Task requirements —
Each line should be copied exactly.

------------------------------------------------------------

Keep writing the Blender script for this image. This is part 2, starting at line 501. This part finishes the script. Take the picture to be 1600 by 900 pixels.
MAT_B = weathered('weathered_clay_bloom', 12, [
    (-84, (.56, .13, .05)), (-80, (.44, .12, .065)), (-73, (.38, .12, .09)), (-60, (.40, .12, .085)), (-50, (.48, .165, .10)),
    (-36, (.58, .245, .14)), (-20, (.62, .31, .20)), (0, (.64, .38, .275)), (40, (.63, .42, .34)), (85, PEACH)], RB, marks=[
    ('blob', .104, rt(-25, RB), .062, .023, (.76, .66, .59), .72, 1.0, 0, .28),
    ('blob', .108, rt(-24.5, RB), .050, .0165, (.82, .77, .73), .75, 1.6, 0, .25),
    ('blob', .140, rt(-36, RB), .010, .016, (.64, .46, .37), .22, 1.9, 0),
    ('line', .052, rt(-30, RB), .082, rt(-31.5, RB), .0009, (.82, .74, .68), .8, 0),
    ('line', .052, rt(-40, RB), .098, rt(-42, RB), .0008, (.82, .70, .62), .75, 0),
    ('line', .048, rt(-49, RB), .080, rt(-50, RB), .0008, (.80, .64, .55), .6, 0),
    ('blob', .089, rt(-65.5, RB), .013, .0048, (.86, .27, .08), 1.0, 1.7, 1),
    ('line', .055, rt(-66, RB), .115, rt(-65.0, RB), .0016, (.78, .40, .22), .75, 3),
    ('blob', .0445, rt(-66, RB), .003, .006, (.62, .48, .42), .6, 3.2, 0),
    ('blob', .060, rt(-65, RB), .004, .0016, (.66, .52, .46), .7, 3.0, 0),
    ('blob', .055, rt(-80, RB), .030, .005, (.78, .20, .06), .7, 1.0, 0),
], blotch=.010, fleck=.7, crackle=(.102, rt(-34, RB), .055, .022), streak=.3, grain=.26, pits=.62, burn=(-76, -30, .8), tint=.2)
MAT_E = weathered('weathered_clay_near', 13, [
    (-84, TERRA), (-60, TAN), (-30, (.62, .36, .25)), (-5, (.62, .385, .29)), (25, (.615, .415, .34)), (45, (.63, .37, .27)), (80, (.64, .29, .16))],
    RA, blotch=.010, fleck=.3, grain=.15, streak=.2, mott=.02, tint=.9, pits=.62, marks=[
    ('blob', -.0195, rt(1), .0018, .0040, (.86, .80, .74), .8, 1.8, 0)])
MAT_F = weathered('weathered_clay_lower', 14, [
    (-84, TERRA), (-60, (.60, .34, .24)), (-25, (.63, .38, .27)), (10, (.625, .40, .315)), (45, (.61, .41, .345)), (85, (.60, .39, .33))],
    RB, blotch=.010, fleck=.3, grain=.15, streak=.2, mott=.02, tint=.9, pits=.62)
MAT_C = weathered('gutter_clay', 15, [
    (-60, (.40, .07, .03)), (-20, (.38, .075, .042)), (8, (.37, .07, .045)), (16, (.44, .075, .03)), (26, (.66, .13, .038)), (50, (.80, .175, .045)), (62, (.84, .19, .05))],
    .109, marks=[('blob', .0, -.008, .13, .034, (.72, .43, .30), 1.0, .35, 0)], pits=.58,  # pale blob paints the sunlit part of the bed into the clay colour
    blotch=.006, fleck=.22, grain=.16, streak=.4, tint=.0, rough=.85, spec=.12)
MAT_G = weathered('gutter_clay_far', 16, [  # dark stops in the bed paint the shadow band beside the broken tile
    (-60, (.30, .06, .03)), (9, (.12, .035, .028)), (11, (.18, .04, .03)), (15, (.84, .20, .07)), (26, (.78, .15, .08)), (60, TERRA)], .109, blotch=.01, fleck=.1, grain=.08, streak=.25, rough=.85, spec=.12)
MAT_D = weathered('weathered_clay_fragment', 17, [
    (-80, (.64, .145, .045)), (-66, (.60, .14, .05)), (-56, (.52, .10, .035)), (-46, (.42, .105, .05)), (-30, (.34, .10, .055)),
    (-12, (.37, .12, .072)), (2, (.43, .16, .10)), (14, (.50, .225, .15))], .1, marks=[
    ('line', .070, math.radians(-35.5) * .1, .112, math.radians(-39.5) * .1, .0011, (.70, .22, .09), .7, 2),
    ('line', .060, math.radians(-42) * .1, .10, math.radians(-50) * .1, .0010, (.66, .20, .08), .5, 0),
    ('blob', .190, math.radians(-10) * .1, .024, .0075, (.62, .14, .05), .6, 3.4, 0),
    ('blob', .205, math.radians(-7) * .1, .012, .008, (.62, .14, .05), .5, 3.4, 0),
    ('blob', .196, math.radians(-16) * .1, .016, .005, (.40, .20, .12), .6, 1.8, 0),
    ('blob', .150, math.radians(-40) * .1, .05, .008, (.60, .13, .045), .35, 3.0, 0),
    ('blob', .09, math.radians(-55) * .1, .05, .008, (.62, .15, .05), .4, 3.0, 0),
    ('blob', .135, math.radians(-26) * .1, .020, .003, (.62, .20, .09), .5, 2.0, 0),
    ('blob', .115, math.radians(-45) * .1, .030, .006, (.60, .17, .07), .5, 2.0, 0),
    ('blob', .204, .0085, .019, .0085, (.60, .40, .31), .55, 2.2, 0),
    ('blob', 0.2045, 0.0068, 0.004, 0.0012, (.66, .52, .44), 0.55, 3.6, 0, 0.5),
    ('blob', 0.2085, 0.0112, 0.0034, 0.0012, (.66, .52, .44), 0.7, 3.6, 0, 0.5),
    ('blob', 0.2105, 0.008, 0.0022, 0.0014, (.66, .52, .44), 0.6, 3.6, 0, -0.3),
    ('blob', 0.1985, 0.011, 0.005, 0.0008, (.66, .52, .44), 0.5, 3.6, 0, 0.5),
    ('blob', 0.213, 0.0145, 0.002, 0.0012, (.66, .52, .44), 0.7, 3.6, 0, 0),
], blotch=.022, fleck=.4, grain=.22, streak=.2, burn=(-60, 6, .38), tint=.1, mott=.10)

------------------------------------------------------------

Correct result —
Keep writing the Blender script for this image. This is part 2, starting at line 501. This part finishes the script. Take the picture to be 1600 by 900 pixels.
MAT_B = weathered('weathered_clay_bloom', 12, [
    (-84, (.56, .13, .05)), (-80, (.44, .12, .065)), (-73, (.38, .12, .09)), (-60, (.40, .12, .085)), (-50, (.48, .165, .10)),
    (-36, (.58, .245, .14)), (-20, (.62, .31, .20)), (0, (.64, .38, .275)), (40, (.63, .42, .34)), (85, PEACH)], RB, marks=[
    ('blob', .104, rt(-25, RB), .062, .023, (.76, .66, .59), .72, 1.0, 0, .28),
    ('blob', .108, rt(-24.5, RB), .050, .0165, (.82, .77, .73), .75, 1.6, 0, .25),
    ('blob', .140, rt(-36, RB), .010, .016, (.64, .46, .37), .22, 1.9, 0),
    ('line', .052, rt(-30, RB), .082, rt(-31.5, RB), .0009, (.82, .74, .68), .8, 0),
    ('line', .052, rt(-40, RB), .098, rt(-42, RB), .0008, (.82, .70, .62), .75, 0),
    ('line', .048, rt(-49, RB), .080, rt(-50, RB), .0008, (.80, .64, .55), .6, 0),
    ('blob', .089, rt(-65.5, RB), .013, .0048, (.86, .27, .08), 1.0, 1.7, 1),
    ('line', .055, rt(-66, RB), .115, rt(-65.0, RB), .0016, (.78, .40, .22), .75, 3),
    ('blob', .0445, rt(-66, RB), .003, .006, (.62, .48, .42), .6, 3.2, 0),
    ('blob', .060, rt(-65, RB), .004, .0016, (.66, .52, .46), .7, 3.0, 0),
    ('blob', .055, rt(-80, RB), .030, .005, (.78, .20, .06), .7, 1.0, 0),
], blotch=.010, fleck=.7, crackle=(.102, rt(-34, RB), .055, .022), streak=.3, grain=.26, pits=.62, burn=(-76, -30, .8), tint=.2)
MAT_E = weathered('weathered_clay_near', 13, [
    (-84, TERRA), (-60, TAN), (-30, (.62, .36, .25)), (-5, (.62, .385, .29)), (25, (.615, .415, .34)), (45, (.63, .37, .27)), (80, (.64, .29, .16))],
    RA, blotch=.010, fleck=.3, grain=.15, streak=.2, mott=.02, tint=.9, pits=.62, marks=[
    ('blob', -.0195, rt(1), .0018, .0040, (.86, .80, .74), .8, 1.8, 0)])
MAT_F = weathered('weathered_clay_lower', 14, [
    (-84, TERRA), (-60, (.60, .34, .24)), (-25, (.63, .38, .27)), (10, (.625, .40, .315)), (45, (.61, .41, .345)), (85, (.60, .39, .33))],
    RB, blotch=.010, fleck=.3, grain=.15, streak=.2, mott=.02, tint=.9, pits=.62)
MAT_C = weathered('gutter_clay', 15, [
    (-60, (.40, .07, .03)), (-20, (.38, .075, .042)), (8, (.37, .07, .045)), (16, (.44, .075, .03)), (26, (.66, .13, .038)), (50, (.80, .175, .045)), (62, (.84, .19, .05))],
    .109, marks=[('blob', .0, -.008, .13, .034, (.72, .43, .30), 1.0, .35, 0)], pits=.58,  # pale blob paints the sunlit part of the bed into the clay colour
    blotch=.006, fleck=.22, grain=.16, streak=.4, tint=.0, rough=.85, spec=.12)
MAT_G = weathered('gutter_clay_far', 16, [  # dark stops in the bed paint the shadow band beside the broken tile
    (-60, (.30, .06, .03)), (9, (.12, .035, .028)), (11, (.18, .04, .03)), (15, (.84, .20, .07)), (26, (.78, .15, .08)), (60, TERRA)], .109, blotch=.01, fleck=.1, grain=.08, streak=.25, rough=.85, spec=.12)
MAT_D = weathered('weathered_clay_fragment', 17, [
    (-80, (.64, .145, .045)), (-66, (.60, .14, .05)), (-56, (.52, .10, .035)), (-46, (.42, .105, .05)), (-30, (.34, .10, .055)),
    (-12, (.37, .12, .072)), (2, (.43, .16, .10)), (14, (.50, .225, .15))], .1, marks=[
    ('line', .070, math.radians(-35.5) * .1, .112, math.radians(-39.5) * .1, .0011, (.70, .22, .09), .7, 2),
    ('line', .060, math.radians(-42) * .1, .10, math.radians(-50) * .1, .0010, (.66, .20, .08), .5, 0),
    ('blob', .190, math.radians(-10) * .1, .024, .0075, (.62, .14, .05), .6, 3.4, 0),
    ('blob', .205, math.radians(-7) * .1, .012, .008, (.62, .14, .05), .5, 3.4, 0),
    ('blob', .196, math.radians(-16) * .1, .016, .005, (.40, .20, .12), .6, 1.8, 0),
    ('blob', .150, math.radians(-40) * .1, .05, .008, (.60, .13, .045), .35, 3.0, 0),
    ('blob', .09, math.radians(-55) * .1, .05, .008, (.62, .15, .05), .4, 3.0, 0),
    ('blob', .135, math.radians(-26) * .1, .020, .003, (.62, .20, .09), .5, 2.0, 0),
    ('blob', .115, math.radians(-45) * .1, .030, .006, (.60, .17, .07), .5, 2.0, 0),
    ('blob', .204, .0085, .019, .0085, (.60, .40, .31), .55, 2.2, 0),
    ('blob', 0.2045, 0.0068, 0.004, 0.0012, (.66, .52, .44), 0.55, 3.6, 0, 0.5),
    ('blob', 0.2085, 0.0112, 0.0034, 0.0012, (.66, .52, .44), 0.7, 3.6, 0, 0.5),
    ('blob', 0.2105, 0.008, 0.0022, 0.0014, (.66, .52, .44), 0.6, 3.6, 0, -0.3),
    ('blob', 0.1985, 0.011, 0.005, 0.0008, (.66, .52, .44), 0.5, 3.6, 0, 0.5),
    ('blob', 0.213, 0.0145, 0.002, 0.0012, (.66, .52, .44), 0.7, 3.6, 0, 0),
], blotch=.022, fleck=.4, grain=.22, streak=.2, burn=(-60, 6, .38), tint=.1, mott=.10)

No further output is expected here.